_INSTRUCTIONS TO FOLLOW:_ Would you repeat the listing exactly but omit every picture?

_DATA EXCERPT:_

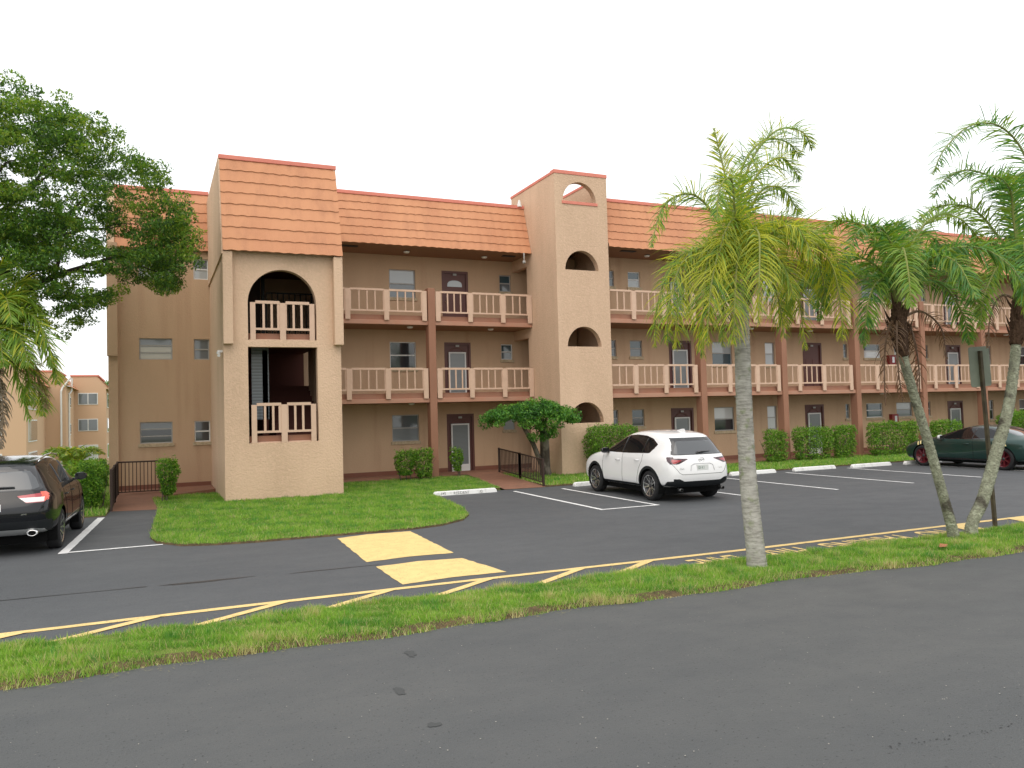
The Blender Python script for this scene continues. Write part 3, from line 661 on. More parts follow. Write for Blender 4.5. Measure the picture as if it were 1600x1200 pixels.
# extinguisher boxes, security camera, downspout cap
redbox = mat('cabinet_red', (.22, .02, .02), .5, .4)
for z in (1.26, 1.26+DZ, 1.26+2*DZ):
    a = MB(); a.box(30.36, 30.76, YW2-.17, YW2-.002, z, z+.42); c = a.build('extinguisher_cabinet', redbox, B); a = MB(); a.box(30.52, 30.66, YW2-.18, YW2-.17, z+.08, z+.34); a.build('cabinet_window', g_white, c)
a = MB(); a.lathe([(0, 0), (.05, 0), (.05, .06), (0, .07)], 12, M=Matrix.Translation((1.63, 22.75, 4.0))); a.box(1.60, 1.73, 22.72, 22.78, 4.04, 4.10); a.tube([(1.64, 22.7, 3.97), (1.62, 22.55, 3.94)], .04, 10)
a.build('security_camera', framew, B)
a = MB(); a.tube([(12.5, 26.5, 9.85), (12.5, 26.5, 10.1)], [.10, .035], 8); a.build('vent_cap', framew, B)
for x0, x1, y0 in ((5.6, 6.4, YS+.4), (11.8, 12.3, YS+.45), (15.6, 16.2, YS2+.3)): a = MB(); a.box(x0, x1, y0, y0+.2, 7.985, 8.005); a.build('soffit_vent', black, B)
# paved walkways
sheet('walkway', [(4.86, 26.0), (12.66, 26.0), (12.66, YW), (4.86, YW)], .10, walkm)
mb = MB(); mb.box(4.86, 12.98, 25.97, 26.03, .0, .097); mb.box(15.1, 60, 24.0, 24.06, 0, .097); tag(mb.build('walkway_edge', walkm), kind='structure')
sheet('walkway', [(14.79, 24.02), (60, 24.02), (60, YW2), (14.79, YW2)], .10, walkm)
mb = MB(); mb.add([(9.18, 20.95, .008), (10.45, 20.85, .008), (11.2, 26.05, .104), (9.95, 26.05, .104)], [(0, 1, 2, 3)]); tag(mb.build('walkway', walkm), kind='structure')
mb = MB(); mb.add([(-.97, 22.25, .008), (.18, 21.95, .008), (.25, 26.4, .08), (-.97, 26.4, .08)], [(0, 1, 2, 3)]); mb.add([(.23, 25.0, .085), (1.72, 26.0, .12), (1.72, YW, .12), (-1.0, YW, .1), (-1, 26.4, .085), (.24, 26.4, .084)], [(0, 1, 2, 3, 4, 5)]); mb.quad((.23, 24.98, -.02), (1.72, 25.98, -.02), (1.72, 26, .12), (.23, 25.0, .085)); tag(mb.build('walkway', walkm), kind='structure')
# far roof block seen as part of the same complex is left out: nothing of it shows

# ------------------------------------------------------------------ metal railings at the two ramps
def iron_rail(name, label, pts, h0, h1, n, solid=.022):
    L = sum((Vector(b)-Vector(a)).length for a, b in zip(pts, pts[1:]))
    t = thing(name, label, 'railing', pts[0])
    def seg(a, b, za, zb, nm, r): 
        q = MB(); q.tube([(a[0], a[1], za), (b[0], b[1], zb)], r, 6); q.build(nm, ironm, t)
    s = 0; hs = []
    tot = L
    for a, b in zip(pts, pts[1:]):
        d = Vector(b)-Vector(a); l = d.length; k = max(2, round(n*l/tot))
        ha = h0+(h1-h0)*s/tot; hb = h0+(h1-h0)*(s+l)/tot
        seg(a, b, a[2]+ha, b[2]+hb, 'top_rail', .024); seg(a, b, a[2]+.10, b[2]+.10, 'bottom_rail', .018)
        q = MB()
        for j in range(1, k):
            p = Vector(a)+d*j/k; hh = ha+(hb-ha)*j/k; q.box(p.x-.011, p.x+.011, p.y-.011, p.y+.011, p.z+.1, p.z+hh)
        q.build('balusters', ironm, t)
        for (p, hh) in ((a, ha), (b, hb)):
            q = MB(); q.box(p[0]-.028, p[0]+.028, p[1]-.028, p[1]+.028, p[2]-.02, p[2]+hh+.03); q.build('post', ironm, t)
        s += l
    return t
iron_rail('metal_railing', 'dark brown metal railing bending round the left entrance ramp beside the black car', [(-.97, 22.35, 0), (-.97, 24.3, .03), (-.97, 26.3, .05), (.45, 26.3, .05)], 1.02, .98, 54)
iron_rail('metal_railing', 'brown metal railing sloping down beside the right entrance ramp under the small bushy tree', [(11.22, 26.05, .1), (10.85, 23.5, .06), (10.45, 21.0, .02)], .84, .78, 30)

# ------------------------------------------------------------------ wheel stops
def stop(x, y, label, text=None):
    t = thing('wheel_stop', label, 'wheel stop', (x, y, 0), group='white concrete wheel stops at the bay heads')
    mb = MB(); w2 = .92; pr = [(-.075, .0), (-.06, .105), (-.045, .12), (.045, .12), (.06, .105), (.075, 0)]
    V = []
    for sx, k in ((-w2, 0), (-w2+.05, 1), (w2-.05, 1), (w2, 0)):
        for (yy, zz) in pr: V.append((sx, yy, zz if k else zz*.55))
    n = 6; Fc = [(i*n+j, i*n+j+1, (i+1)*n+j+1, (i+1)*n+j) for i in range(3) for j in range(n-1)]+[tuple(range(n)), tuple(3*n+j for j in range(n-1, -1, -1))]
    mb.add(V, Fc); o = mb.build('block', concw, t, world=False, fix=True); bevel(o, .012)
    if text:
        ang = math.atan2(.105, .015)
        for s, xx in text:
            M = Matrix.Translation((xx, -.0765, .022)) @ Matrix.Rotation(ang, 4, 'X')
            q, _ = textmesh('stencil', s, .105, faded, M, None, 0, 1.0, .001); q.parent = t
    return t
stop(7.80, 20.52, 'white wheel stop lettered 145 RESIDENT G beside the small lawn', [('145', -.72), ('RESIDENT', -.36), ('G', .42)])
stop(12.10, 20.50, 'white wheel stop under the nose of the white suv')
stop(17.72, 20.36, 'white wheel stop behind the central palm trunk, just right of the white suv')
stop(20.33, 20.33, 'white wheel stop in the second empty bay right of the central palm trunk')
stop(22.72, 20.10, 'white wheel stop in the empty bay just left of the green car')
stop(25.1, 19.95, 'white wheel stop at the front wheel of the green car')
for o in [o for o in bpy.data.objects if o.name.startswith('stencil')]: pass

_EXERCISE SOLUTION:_
The Blender Python script for this scene continues. Write part 3, from line 661 on. More parts follow. Write for Blender 4.5. Measure the picture as if it were 1600x1200 pixels.
# extinguisher boxes, security camera, downspout cap
redbox = mat('cabinet_red', (.22, .02, .02), .5, .4)
for z in (1.26, 1.26+DZ, 1.26+2*DZ):
    a = MB(); a.box(30.36, 30.76, YW2-.17, YW2-.002, z, z+.42); c = a.build('extinguisher_cabinet', redbox, B); a = MB(); a.box(30.52, 30.66, YW2-.18, YW2-.17, z+.08, z+.34); a.build('cabinet_window', g_white, c)
a = MB(); a.lathe([(0, 0), (.05, 0), (.05, .06), (0, .07)], 12, M=Matrix.Translation((1.63, 22.75, 4.0))); a.box(1.60, 1.73, 22.72, 22.78, 4.04, 4.10); a.tube([(1.64, 22.7, 3.97), (1.62, 22.55, 3.94)], .04, 10)
a.build('security_camera', framew, B)
a = MB(); a.tube([(12.5, 26.5, 9.85), (12.5, 26.5, 10.1)], [.10, .035], 8); a.build('vent_cap', framew, B)
for x0, x1, y0 in ((5.6, 6.4, YS+.4), (11.8, 12.3, YS+.45), (15.6, 16.2, YS2+.3)): a = MB(); a.box(x0, x1, y0, y0+.2, 7.985, 8.005); a.build('soffit_vent', black, B)
# paved walkways
sheet('walkway', [(4.86, 26.0), (12.66, 26.0), (12.66, YW), (4.86, YW)], .10, walkm)
mb = MB(); mb.box(4.86, 12.98, 25.97, 26.03, .0, .097); mb.box(15.1, 60, 24.0, 24.06, 0, .097); tag(mb.build('walkway_edge', walkm), kind='structure')
sheet('walkway', [(14.79, 24.02), (60, 24.02), (60, YW2), (14.79, YW2)], .10, walkm)
mb = MB(); mb.add([(9.18, 20.95, .008), (10.45, 20.85, .008), (11.2, 26.05, .104), (9.95, 26.05, .104)], [(0, 1, 2, 3)]); tag(mb.build('walkway', walkm), kind='structure')
mb = MB(); mb.add([(-.97, 22.25, .008), (.18, 21.95, .008), (.25, 26.4, .08), (-.97, 26.4, .08)], [(0, 1, 2, 3)]); mb.add([(.23, 25.0, .085), (1.72, 26.0, .12), (1.72, YW, .12), (-1.0, YW, .1), (-1, 26.4, .085), (.24, 26.4, .084)], [(0, 1, 2, 3, 4, 5)]); mb.quad((.23, 24.98, -.02), (1.72, 25.98, -.02), (1.72, 26, .12), (.23, 25.0, .085)); tag(mb.build('walkway', walkm), kind='structure')
# far roof block seen as part of the same complex is left out: nothing of it shows

# ------------------------------------------------------------------ metal railings at the two ramps
def iron_rail(name, label, pts, h0, h1, n, solid=.022):
    L = sum((Vector(b)-Vector(a)).length for a, b in zip(pts, pts[1:]))
    t = thing(name, label, 'railing', pts[0])
    def seg(a, b, za, zb, nm, r): 
        q = MB(); q.tube([(a[0], a[1], za), (b[0], b[1], zb)], r, 6); q.build(nm, ironm, t)
    s = 0; hs = []
    tot = L
    for a, b in zip(pts, pts[1:]):
        d = Vector(b)-Vector(a); l = d.length; k = max(2, round(n*l/tot))
        ha = h0+(h1-h0)*s/tot; hb = h0+(h1-h0)*(s+l)/tot
        seg(a, b, a[2]+ha, b[2]+hb, 'top_rail', .024); seg(a, b, a[2]+.10, b[2]+.10, 'bottom_rail', .018)
        q = MB()
        for j in range(1, k):
            p = Vector(a)+d*j/k; hh = ha+(hb-ha)*j/k; q.box(p.x-.011, p.x+.011, p.y-.011, p.y+.011, p.z+.1, p.z+hh)
        q.build('balusters', ironm, t)
        for (p, hh) in ((a, ha), (b, hb)):
            q = MB(); q.box(p[0]-.028, p[0]+.028, p[1]-.028, p[1]+.028, p[2]-.02, p[2]+hh+.03); q.build('post', ironm, t)
        s += l
    return t
iron_rail('metal_railing', 'dark brown metal railing bending round the left entrance ramp beside the black car', [(-.97, 22.35, 0), (-.97, 24.3, .03), (-.97, 26.3, .05), (.45, 26.3, .05)], 1.02, .98, 54)
iron_rail('metal_railing', 'brown metal railing sloping down beside the right entrance ramp under the small bushy tree', [(11.22, 26.05, .1), (10.85, 23.5, .06), (10.45, 21.0, .02)], .84, .78, 30)

# ------------------------------------------------------------------ wheel stops
def stop(x, y, label, text=None):
    t = thing('wheel_stop', label, 'wheel stop', (x, y, 0), group='white concrete wheel stops at the bay heads')
    mb = MB(); w2 = .92; pr = [(-.075, .0), (-.06, .105), (-.045, .12), (.045, .12), (.06, .105), (.075, 0)]
    V = []
    for sx, k in ((-w2, 0), (-w2+.05, 1), (w2-.05, 1), (w2, 0)):
        for (yy, zz) in pr: V.append((sx, yy, zz if k else zz*.55))
    n = 6; Fc = [(i*n+j, i*n+j+1, (i+1)*n+j+1, (i+1)*n+j) for i in range(3) for j in range(n-1)]+[tuple(range(n)), tuple(3*n+j for j in range(n-1, -1, -1))]
    mb.add(V, Fc); o = mb.build('block', concw, t, world=False, fix=True); bevel(o, .012)
    if text:
        ang = math.atan2(.105, .015)
        for s, xx in text:
            M = Matrix.Translation((xx, -.0765, .022)) @ Matrix.Rotation(ang, 4, 'X')
            q, _ = textmesh('stencil', s, .105, faded, M, None, 0, 1.0, .001); q.parent = t
    return t
stop(7.80, 20.52, 'white wheel stop lettered 145 RESIDENT G beside the small lawn', [('145', -.72), ('RESIDENT', -.36), ('G', .42)])
stop(12.10, 20.50, 'white wheel stop under the nose of the white suv')
stop(17.72, 20.36, 'white wheel stop behind the central palm trunk, just right of the white suv')
stop(20.33, 20.33, 'white wheel stop in the second empty bay right of the central palm trunk')
stop(22.72, 20.10, 'white wheel stop in the empty bay just left of the green car')
stop(25.1, 19.95, 'white wheel stop at the front wheel of the green car')
for o in [o for o in bpy.data.objects if o.name.startswith('stencil')]: pass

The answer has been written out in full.